Signal emissions need three-phase approach, Symposium hears

15/09/2022 | CHRIS AMES

Local highway authorities need significant investment to bring their traffic signal assets up to date, but must also do more to specify low-carbon construction methods, a key industry figure has said.

Alistair Gollop (pictured), global transport technology technical champion at Mott MacDonald, said that while LED products, and particularly emerging products, provided significant energy savings compared to halogen versions, ‘in the coming few years reliance on electrical savings will not be sufficient in its own right’.

Speaking at the 27th Annual JCT Traffic Signal Symposium, he added: ‘Specifying low carbon products should be integrated into projects from the very start, rather than being afterthoughts.'

Commenting from the floor, Kealie Franklin, general secretary of the Association for Road Traffic Safety and Management, pointed out that from her members’ point of view the transition from halogen to LED has not been a fast as might have been hoped and suggested that the issue was not so much what was specified but that ‘people are waiting, waiting, waiting for things to need to be replaced’.

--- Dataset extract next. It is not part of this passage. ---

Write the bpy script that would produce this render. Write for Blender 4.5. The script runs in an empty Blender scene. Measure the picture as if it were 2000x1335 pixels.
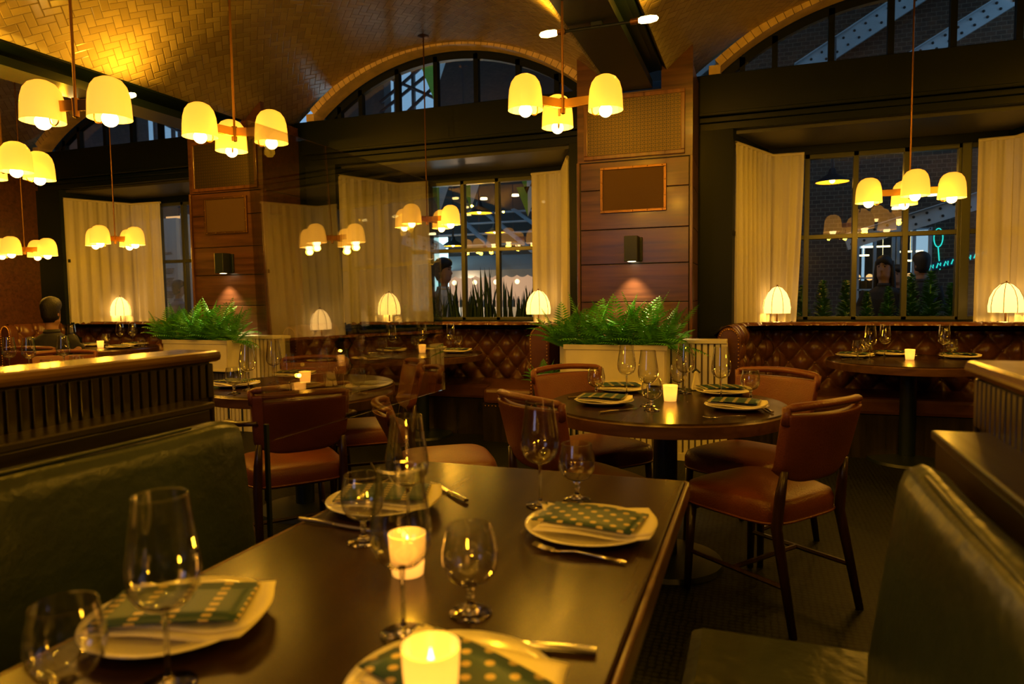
import bpy, bmesh, math, random
from mathutils import Vector, Matrix
random.seed(7)
PI = math.pi
scn = bpy.context.scene
col = scn.collection

# ------------------------------------------------------------------ helpers
class MB:
    def __init__(s):
        s.v = []; s.f = []; s.uv = {}
    def add(s, vs, fs):
        n = len(s.v); s.v += [tuple(v) for v in vs]; s.f += [tuple(i + n for i in f) for f in fs]
    def box(s, x0, x1, y0, y1, z0, z1, rz=0, piv=None):
        vs = [(x, y, z) for z in (z0, z1) for y in (y0, y1) for x in (x0, x1)]
        if rz:
            px, py = piv or ((x0 + x1) / 2, (y0 + y1) / 2); c, q = math.cos(rz), math.sin(rz)
            vs = [(px + (x - px) * c - (y - py) * q, py + (x - px) * q + (y - py) * c, z) for x, y, z in vs]
        s.add(vs, [(0, 2, 3, 1), (4, 5, 7, 6), (0, 1, 5, 4), (2, 6, 7, 3), (0, 4, 6, 2), (1, 3, 7, 5)])
    def prism(s, poly, a0, a1, axis='z'):
        # poly: 2D counter-clockwise; extruded along axis
        def P(p, a):
            return (p[0], p[1], a) if axis == 'z' else (p[0], a, p[1]) if axis == 'y' else (a, p[0], p[1])
        n = len(poly)
        vs = [P(p, a0) for p in poly] + [P(p, a1) for p in poly]
        fs = [tuple(range(n))[::-1], tuple(range(n, 2 * n))] + [(i, (i + 1) % n, n + (i + 1) % n, n + i) for i in range(n)]
        s.add(vs, fs)
    def lathe(s, prof, seg=24, c=(0, 0, 0), cap=False):
        n = len(prof); vs = []
        for r, z in prof:
            for k in range(seg):
                a = 2 * PI * k / seg
                vs.append((c[0] + r * math.cos(a), c[1] + r * math.sin(a), c[2] + z))
        fs = [(i * seg + k, i * seg + (k + 1) % seg, (i + 1) * seg + (k + 1) % seg, (i + 1) * seg + k) for i in range(n - 1) for k in range(seg)]
        if cap:
            fs.append(tuple(range(seg))[::-1]); fs.append(tuple((n - 1) * seg + k for k in range(seg)))
        s.add(vs, fs)
    def tube(s, pts, r, seg=8, flat=None):
        pts = [Vector(p) for p in pts]; n = len(pts)
        rs = r if isinstance(r, (list, tuple)) else [r] * n
        vs = []; up0 = None
        for i, p in enumerate(pts):
            t = (pts[min(i + 1, n - 1)] - pts[max(i - 1, 0)]).normalized()
            if up0 is None:
                up0 = Vector((0, 0, 1)) if abs(t.z) < .9 else Vector((1, 0, 0))
            a = t.cross(up0).normalized(); b = a.cross(t).normalized(); up0 = b
            for k in range(seg):
                w = 2 * PI * k / seg
                fb = flat if flat else 1
                vs.append(p + a * (math.cos(w) * rs[i]) + b * (math.sin(w) * rs[i] * fb))
        fs = [(i * seg + k, i * seg + (k + 1) % seg, (i + 1) * seg + (k + 1) % seg, (i + 1) * seg + k) for i in range(n - 1) for k in range(seg)]
        fs.append(tuple(range(seg))[::-1]); fs.append(tuple((n - 1) * seg + k for k in range(seg)))
        s.add(vs, fs)
    def grid(s, fn, nu, nv, closeu=False):
        vs = [fn(i / nu, j / nv) for j in range(nv + 1) for i in range(nu + (0 if closeu else 1))]
        w = nu if closeu else nu + 1
        fs = [(j * w + i, j * w + (i + 1) % w, (j + 1) * w + (i + 1) % w, (j + 1) * w + i) for j in range(nv) for i in range(nu)]
        s.add(vs, fs)
    def sphere(s, c, r, sx=1, sy=1, sz=1, seg=16, ring=10):
        prof = [(max(1e-5, math.sin(PI * i / ring)), -math.cos(PI * i / ring)) for i in range(ring + 1)]
        n0 = len(s.v); s.lathe(prof, seg)
        for i in range(n0, len(s.v)):
            x, y, z = s.v[i]; s.v[i] = (c[0] + x * r * sx, c[1] + y * r * sy, c[2] + z * r * sz)
    def build(s, name, mat, parent=None, smooth=False, bevel=0, loc=None, subsurf=0, solid=0, weld=False, remesh=0, angle=None):
        me = bpy.data.meshes.new(name); me.from_pydata(s.v, [], s.f); me.update()
        bm = bmesh.new(); bm.from_mesh(me)
        if weld: bmesh.ops.remove_doubles(bm, verts=bm.verts, dist=1e-4)
        bmesh.ops.recalc_face_normals(bm, faces=bm.faces)
        if smooth:
            for f in bm.faces: f.smooth = True
        bm.to_mesh(me); bm.free()
        if smooth and angle:
            me.set_sharp_from_angle(angle=math.radians(angle))
        o = bpy.data.objects.new(name, me); col.objects.link(o)
        if mat: me.materials.append(mat)
        if parent: o.parent = parent
        if loc: o.location = loc
        if remesh:
            m = o.modifiers.new('r', 'REMESH'); m.mode = 'VOXEL'; m.voxel_size = remesh; m.use_smooth_shade = True
        if solid:
            m = o.modifiers.new('s', 'SOLIDIFY'); m.thickness = solid; m.offset = 0
        if bevel:
            m = o.modifiers.new('b', 'BEVEL'); m.width = bevel; m.segments = 2; m.limit_method = 'ANGLE'; m.angle_limit = math.radians(40)
        if subsurf:
            m = o.modifiers.new('u', 'SUBSURF'); m.levels = subsurf; m.render_levels = subsurf
        return o

def tag(o, label=None, cat=None, group=None, kind=None):
    if label: o['label'] = label
    if cat: o['category'] = cat
    if group: o['group'] = group
    if kind: o['kind'] = kind
    return o
def empty(name, loc, rz=0, label=None, cat=None, group=None):
    o = bpy.data.objects.new(name, None); col.objects.link(o); o.empty_display_size = .1
    o.location = loc; o.rotation_euler = (0, 0, rz)
    return tag(o, label, cat, group)
def kids(o): return [c for c in bpy.data.objects if c.parent == o]
def copy_tree(o, parent=None):
    c = o.copy(); col.objects.link(c)
    if parent: c.parent = parent
    for ch in kids(o): copy_tree(ch, c)
    return c
def put(proto, used, loc, rz, label, group=None):
    o = copy_tree(proto) if used else proto
    o.location = loc; o.rotation_euler = (0, 0, rz); o['label'] = label
    if group: o['group'] = group
    return o
def struct(o): return tag(o, kind='structure')

# ------------------------------------------------------------------ materials
def newmat(name):
    m = bpy.data.materials.new(name); m.use_nodes = True
    return m, m.node_tree.nodes, m.node_tree.links, m.node_tree.nodes['Principled BSDF']
def lin(c):
    return tuple(((x / 255) / 12.92 if x / 255 < .04045 else ((x / 255 + .055) / 1.055) ** 2.4) for x in c) + (1,)
def pm(name, c, rough=.5, metal=0, spec=.5, var=0, vscale=6, bump=0, bscale=40, coat=0, stretch=(1, 1, 1), vdetail=4):
    m, N, L, b = newmat(name)
    c = tuple(c) + (1,) if len(c) == 3 else c
    b.inputs['Base Color'].default_value = c; b.inputs['Roughness'].default_value = rough
    b.inputs['Metallic'].default_value = metal; b.inputs['Specular IOR Level'].default_value = spec
    b.inputs['Coat Weight'].default_value = coat; b.inputs['Coat Roughness'].default_value = .12
    if var or bump:
        tc = N.new('ShaderNodeTexCoord'); mp = N.new('ShaderNodeMapping'); mp.inputs['Scale'].default_value = stretch
        L.new(tc.outputs['Object'], mp.inputs['Vector'])
    if var:
        n = N.new('ShaderNodeTexNoise'); n.inputs['Scale'].default_value = vscale; n.inputs['Detail'].default_value = vdetail
        L.new(mp.outputs[0], n.inputs['Vector'])
        cr = N.new('ShaderNodeValToRGB'); cr.color_ramp.elements[0].position = .3; cr.color_ramp.elements[1].position = .7
        cr.color_ramp.elements[0].color = tuple(x * (1 - var) for x in c[:3]) + (1,)
        cr.color_ramp.elements[1].color = tuple(min(1, x * (1 + var)) for x in c[:3]) + (1,)
        L.new(n.outputs[0], cr.inputs[0]); L.new(cr.outputs[0], b.inputs['Base Color'])
    if bump:
        n2 = N.new('ShaderNodeTexNoise'); n2.inputs['Scale'].default_value = bscale; n2.inputs['Detail'].default_value = 3
        L.new(mp.outputs[0], n2.inputs['Vector'])
        bp = N.new('ShaderNodeBump'); bp.inputs['Strength'].default_value = bump; bp.inputs['Distance'].default_value = .01
        L.new(n2.outputs[0], bp.inputs['Height']); L.new(bp.outputs[0], b.inputs['Normal'])
    return m
def em(name, c, s):
    m, N, L, b = newmat(name)
    b.inputs['Base Color'].default_value = (0, 0, 0, 1); b.inputs['Emission Color'].default_value = tuple(c) + (1,)
    b.inputs['Emission Strength'].default_value = s
    return m

def wood_mat(name, c1, c2, rough=.3, coat=.3, axis=0, scale=1.0):
    m, N, L, b = newmat(name)
    tc = N.new('ShaderNodeTexCoord'); mp = N.new('ShaderNodeMapping')
    sc = [26 * scale] * 3; sc[axis] = 1.6 * scale; mp.inputs['Scale'].default_value = sc
    L.new(tc.outputs['Object'], mp.inputs[0])
    n = N.new('ShaderNodeTexNoise'); n.inputs['Scale'].default_value = 1.0; n.inputs['Detail'].default_value = 6; n.inputs['Distortion'].default_value = .6
    L.new(mp.outputs[0], n.inputs['Vector'])
    cr = N.new('ShaderNodeValToRGB'); cr.color_ramp.elements[0].position = .32; cr.color_ramp.elements[1].position = .68
    cr.color_ramp.elements[0].color = tuple(c1) + (1,); cr.color_ramp.elements[1].color = tuple(c2) + (1,)
    L.new(n.outputs[0], cr.inputs[0]); L.new(cr.outputs[0], b.inputs['Base Color'])
    mr = N.new('ShaderNodeMapRange'); mr.inputs['To Min'].default_value = rough - .07; mr.inputs['To Max'].default_value = rough + .12
    L.new(n.outputs[0], mr.inputs[0]); L.new(mr.outputs[0], b.inputs['Roughness'])
    bp = N.new('ShaderNodeBump'); bp.inputs['Strength'].default_value = .12; bp.inputs['Distance'].default_value = .004
    L.new(n.outputs[0], bp.inputs['Height']); L.new(bp.outputs[0], b.inputs['Normal'])
    b.inputs['Coat Weight'].default_value = coat; b.inputs['Coat Roughness'].default_value = .15
    return m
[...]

Acknowledging recent central government funding for traffic signal refurbishment, Mr Gollop replied: ‘I think one of the biggest problems in our industry is that there is a hell of a lot of old kit out on the roadside and a lot of local authorities are so cash-strapped, they cannot afford to make those investments to replace items, unless they physically blow up or catch fire or somebody drives through it.

‘If we make a pragmatic assessment of the situation, that is the problem. We need more investment to bring kit up to date as it is, let alone take the next steps forward.’

At the same event, Keith McCabe of Simplifai Systems and carbon Ambassador for ITS (UK), said it was also important to optimise the impact of the existing asset on the operation of the network.

Giving a presentation with Robert Whiteside from Kirklees Council on a project in Kirklees seeking to use artificial intelligence (AI) to support traffic control systems, Mr McCabe said this was the starting point for the project.

He said it was also important to ask: ‘What happens if you focus on the air quality agenda and the carbon agenda in operations, in how you optimise the signals?’

Mr McCabe, said: ‘If you compare the cost of [software and AI] to the cost of the whole traffic signal asset in any local authority, what’s already there is the important thing; that’s worth a lot.’